Helios commented that its lower tax payments were partially offset by higher lease payments as a result of the company’s higher site count.

The company reported a 76% increase in cash generated from operations to $52.7 million year-on-year, driven by the gains in EBITDA and working capital movements.

The telecom infrastructure firm highlighted that its business was underpinned by long-term contracted revenues of $4.2 billion against $2.8 billion in Q1 2021, of which 99% was sourced from multinational MMOs, with an average remaining life of 7.4 years compared to 6.6 years the previous year.

Helios Towers reconfirmed its guidance for 2022, with projections of 1,200 to 1,700 organic tenancy additions, 60% of which are set to be new sites, a lease rate per tenant increase between 3-5% to $26,400 since last year, and an adjusted EBITDA margin between 51-53%.

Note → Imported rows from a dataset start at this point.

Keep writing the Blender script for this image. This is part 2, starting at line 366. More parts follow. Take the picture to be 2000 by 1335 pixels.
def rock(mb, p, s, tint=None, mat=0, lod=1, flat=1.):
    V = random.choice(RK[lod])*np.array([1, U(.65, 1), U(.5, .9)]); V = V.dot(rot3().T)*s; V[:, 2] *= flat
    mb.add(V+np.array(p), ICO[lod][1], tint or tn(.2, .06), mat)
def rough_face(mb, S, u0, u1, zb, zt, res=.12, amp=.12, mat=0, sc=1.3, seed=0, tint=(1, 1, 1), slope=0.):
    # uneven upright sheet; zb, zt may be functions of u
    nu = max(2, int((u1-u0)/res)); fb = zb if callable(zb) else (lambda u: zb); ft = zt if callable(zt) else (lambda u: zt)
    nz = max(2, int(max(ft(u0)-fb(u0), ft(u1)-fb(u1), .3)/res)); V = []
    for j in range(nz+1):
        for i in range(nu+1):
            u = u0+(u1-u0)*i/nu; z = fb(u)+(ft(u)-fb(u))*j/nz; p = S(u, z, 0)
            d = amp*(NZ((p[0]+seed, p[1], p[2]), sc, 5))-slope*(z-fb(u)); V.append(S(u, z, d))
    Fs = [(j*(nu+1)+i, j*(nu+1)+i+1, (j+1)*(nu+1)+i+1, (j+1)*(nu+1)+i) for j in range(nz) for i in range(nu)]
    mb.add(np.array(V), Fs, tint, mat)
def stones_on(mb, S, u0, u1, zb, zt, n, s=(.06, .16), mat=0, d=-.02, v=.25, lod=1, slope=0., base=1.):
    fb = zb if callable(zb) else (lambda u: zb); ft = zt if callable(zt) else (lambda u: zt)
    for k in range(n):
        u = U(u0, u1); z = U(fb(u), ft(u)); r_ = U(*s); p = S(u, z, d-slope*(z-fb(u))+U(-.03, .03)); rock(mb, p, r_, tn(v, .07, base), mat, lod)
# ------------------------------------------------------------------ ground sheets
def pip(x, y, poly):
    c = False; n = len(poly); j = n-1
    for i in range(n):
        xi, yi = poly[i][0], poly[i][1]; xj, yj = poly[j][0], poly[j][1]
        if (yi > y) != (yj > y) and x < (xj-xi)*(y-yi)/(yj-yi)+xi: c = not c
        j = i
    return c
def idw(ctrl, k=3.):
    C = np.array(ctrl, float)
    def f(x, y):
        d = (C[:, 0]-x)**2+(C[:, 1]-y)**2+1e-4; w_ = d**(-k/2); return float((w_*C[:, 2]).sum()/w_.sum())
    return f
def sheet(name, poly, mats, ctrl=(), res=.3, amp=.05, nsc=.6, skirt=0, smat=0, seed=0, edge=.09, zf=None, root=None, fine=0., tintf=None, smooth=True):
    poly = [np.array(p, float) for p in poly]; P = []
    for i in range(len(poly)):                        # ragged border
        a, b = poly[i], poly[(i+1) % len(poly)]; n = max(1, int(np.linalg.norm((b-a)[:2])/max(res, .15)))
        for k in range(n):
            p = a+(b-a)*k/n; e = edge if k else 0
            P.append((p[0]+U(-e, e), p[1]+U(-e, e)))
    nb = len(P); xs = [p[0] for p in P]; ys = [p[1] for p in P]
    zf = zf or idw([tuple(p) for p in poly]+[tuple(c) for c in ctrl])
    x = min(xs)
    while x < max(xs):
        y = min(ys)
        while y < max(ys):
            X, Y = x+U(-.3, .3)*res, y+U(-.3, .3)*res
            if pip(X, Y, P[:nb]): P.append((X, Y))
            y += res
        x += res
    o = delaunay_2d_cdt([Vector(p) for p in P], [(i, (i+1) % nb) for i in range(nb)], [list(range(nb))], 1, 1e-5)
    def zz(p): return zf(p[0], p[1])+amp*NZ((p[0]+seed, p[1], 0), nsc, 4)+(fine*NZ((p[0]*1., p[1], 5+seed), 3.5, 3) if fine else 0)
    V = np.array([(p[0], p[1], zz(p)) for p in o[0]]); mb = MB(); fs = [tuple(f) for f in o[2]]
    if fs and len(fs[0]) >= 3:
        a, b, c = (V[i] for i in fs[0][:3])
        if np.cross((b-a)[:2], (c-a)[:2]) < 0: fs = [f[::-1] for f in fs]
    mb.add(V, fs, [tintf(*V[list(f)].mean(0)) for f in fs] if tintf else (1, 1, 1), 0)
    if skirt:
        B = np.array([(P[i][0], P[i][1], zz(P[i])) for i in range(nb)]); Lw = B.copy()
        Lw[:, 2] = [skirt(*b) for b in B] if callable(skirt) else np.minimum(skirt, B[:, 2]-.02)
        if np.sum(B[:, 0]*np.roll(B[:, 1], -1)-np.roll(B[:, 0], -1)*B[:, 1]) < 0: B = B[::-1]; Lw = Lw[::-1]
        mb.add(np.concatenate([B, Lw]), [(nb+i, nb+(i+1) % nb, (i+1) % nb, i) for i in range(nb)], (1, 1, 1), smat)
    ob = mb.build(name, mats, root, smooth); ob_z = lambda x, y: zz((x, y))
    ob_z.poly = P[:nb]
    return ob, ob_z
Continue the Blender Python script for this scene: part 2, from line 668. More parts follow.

“We have seen strong growth this quarter with revenue up 23% year-on-year, driven by continued organic demand in our established markets in addition to the contributions from our three new markets of Senegal, Madagascar and Malawi,” said Helios Towers CEO Tom Greenwood.

“Our recent platform expansion is progressing well, as we become the most diversified towerco in the region with the doubling of our sites and markets.”

“We have many exciting years ahead as we move to a new phase of our journey and launch our 5 year sustainable business strategy – focused on driving growth, impact, margins and returns.”